Well, on a very large system, and in the case where exclusive locks are
actually exclusive (so, not ProcArrayList), then processing can only
happen one at a time rather than in parallel, so that offsets the reduced
frequency of requests compared to shared. Again, it'd only become an issue
with very large numbers of CPUs and backends.
Interesting comments from the previous thread - thanks for that. If the
goal is to reduce the waiting time for exclusive, then some fairness would
seem to be useful.
The problem is that under the current system where shared locks join in on
the fun, you are relying on there being a time when there are no shared
locks at all in the queue in order for exclusive locks to ever get a
chance.
Statistically, if such a situation is likely to occur frequently, then the
average queue length of shared locks is small. If that is the case, then
there is little benefit in letting them join in, because the parallelism
gain is small. However, if the average queue length is large, and you are
seeing a decent amount of parallelism gain by allowing them to join in,
then it necessarily the case that times where there are no shared locks at
all are few, and the exclusive locks are necessarily starved. The current
implementation guarantees either one of these scenarios.

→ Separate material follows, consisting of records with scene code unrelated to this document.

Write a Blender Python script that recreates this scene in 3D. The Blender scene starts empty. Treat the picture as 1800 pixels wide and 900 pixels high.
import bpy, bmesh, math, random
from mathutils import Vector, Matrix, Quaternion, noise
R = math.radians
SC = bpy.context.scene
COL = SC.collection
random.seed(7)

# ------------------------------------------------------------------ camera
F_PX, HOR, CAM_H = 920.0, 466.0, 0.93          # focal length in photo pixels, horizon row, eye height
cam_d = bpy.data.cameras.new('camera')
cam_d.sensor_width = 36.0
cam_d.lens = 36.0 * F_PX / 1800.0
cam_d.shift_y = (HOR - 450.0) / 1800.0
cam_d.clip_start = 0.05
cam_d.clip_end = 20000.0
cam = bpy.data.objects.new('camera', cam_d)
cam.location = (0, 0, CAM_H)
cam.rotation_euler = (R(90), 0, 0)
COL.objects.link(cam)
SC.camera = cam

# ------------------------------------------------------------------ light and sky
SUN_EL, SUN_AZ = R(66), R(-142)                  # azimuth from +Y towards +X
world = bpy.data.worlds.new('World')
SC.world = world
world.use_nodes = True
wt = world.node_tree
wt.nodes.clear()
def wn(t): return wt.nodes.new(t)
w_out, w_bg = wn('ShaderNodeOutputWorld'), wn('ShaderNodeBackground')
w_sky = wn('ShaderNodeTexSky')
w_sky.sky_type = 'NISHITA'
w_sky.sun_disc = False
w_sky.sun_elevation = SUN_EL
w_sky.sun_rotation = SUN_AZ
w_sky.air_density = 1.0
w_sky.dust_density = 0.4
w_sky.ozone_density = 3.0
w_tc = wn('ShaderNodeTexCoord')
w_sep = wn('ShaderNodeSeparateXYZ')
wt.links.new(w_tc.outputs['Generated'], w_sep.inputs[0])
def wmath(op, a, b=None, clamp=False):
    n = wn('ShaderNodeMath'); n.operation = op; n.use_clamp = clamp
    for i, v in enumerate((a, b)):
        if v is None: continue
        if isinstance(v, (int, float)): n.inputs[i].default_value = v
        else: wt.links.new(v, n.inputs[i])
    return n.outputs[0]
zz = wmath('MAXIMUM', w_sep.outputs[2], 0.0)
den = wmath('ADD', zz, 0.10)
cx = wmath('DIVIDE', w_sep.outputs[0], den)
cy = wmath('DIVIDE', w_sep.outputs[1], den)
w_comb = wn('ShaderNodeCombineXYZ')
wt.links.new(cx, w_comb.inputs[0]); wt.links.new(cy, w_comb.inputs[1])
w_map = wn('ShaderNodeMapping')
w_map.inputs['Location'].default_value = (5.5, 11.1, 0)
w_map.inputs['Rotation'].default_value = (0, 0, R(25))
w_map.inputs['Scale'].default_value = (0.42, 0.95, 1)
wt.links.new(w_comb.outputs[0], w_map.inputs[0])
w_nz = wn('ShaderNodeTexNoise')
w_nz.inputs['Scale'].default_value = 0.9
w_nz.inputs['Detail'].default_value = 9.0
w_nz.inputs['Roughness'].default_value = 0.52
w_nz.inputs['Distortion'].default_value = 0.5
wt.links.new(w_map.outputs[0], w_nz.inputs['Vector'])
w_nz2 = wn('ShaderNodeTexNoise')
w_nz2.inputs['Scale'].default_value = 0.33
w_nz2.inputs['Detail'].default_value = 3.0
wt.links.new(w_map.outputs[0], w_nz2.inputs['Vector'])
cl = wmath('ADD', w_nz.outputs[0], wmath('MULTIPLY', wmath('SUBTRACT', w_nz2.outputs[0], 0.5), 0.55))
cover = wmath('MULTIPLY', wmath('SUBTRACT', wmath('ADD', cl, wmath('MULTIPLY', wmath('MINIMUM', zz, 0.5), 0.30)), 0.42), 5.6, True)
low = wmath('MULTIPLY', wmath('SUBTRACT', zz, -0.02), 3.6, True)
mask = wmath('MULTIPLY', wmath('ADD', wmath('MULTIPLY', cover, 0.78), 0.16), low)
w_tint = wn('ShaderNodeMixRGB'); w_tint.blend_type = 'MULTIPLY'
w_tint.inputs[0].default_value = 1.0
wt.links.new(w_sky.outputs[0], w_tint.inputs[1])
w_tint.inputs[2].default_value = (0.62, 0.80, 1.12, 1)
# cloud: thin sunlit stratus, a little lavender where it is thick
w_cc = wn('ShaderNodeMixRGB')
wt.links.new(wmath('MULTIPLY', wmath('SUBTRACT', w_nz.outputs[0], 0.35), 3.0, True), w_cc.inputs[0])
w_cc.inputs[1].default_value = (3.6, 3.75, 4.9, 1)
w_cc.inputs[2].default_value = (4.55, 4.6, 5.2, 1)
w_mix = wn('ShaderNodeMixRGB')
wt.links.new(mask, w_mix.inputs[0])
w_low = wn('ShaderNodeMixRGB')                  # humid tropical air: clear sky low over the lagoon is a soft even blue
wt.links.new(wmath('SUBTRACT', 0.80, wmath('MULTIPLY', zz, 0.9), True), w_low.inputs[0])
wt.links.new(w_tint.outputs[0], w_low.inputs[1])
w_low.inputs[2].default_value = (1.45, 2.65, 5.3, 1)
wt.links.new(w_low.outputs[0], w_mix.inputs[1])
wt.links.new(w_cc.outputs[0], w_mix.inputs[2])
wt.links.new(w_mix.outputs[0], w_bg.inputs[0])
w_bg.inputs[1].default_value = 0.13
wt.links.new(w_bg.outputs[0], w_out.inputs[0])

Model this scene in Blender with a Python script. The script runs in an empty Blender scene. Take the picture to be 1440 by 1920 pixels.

The advantage of queueing all shared requests while servicing all
exclusive requests one by one is that a decent number of shared requests
will be able to build up, allowing a good amount of parallelism to be
released in the thundering herd when shared locks are favoured again. This
method increases the parallelism as the number of parallel processes
increases.
Matthew
--
Illiteracy - I don't know the meaning of the word!